La classification préconisée par Maximilien Vox (1894-1974) en 1954 est plus nuancée, plus artistique, plus délicate à interpréter aussi. Elle a rencontré l’approbation des Pays-Bas, de l’Italie (Aldo Novarese) et a été adoptée par les normalisations allemande et anglaise. Elle comprend les neuf groupes suivants :
— manuaires, dont la forme s’inspire des lettres dessinées au Moyen Âge, avant l’imprimerie ;
— humanes, dérivant des lettres romaines rénovées à la Renaissance ;
— garaldes, style des créations classiques italiennes et françaises ;
— réales, imitant les caractères utilisés au xviiie s. ;
— didones, rappelant les types du début du xixe s. ;
— mécanes, dont les formes géométriques évoquent la mécanique ;
— linéales, caractères bâtons sans empattements ;
— incises, inspirées des inscriptions latines ;
— scriptes, imitant l’écriture ou la calligraphie.

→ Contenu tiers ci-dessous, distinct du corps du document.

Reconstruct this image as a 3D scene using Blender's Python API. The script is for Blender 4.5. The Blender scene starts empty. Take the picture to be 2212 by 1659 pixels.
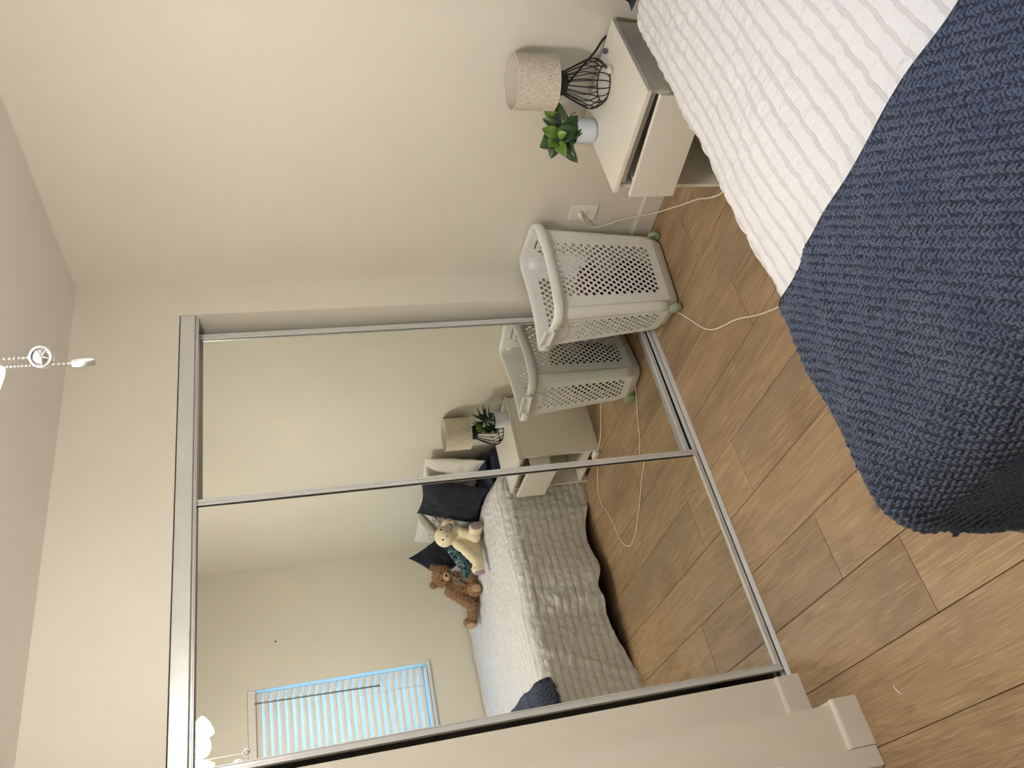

À ces types de caractères sont venus s’ajouter :
— les caractères brisés ou à fracture, gothiques ;
— les caractères étrangers.


Dessin, gravure, fonderie de caractères

Après avoir fabriqué eux-mêmes leurs caractères, les imprimeurs confièrent rapidement la gravure des poinçons et la frappe des matrices à des orfèvres ou à des graveurs en monnaie ; aussi, peu à peu, la fabrication des caractères en métal, ou caractères fondeurs, est-elle devenue une spécialité. Quatre étapes sont nécessaires : le dessin, la gravure des poinçons, la confection des matrices, la fonte des caractères. Dans la composition photographique, le dessin est reproduit photographiquement pour obtenir le négatif matrice.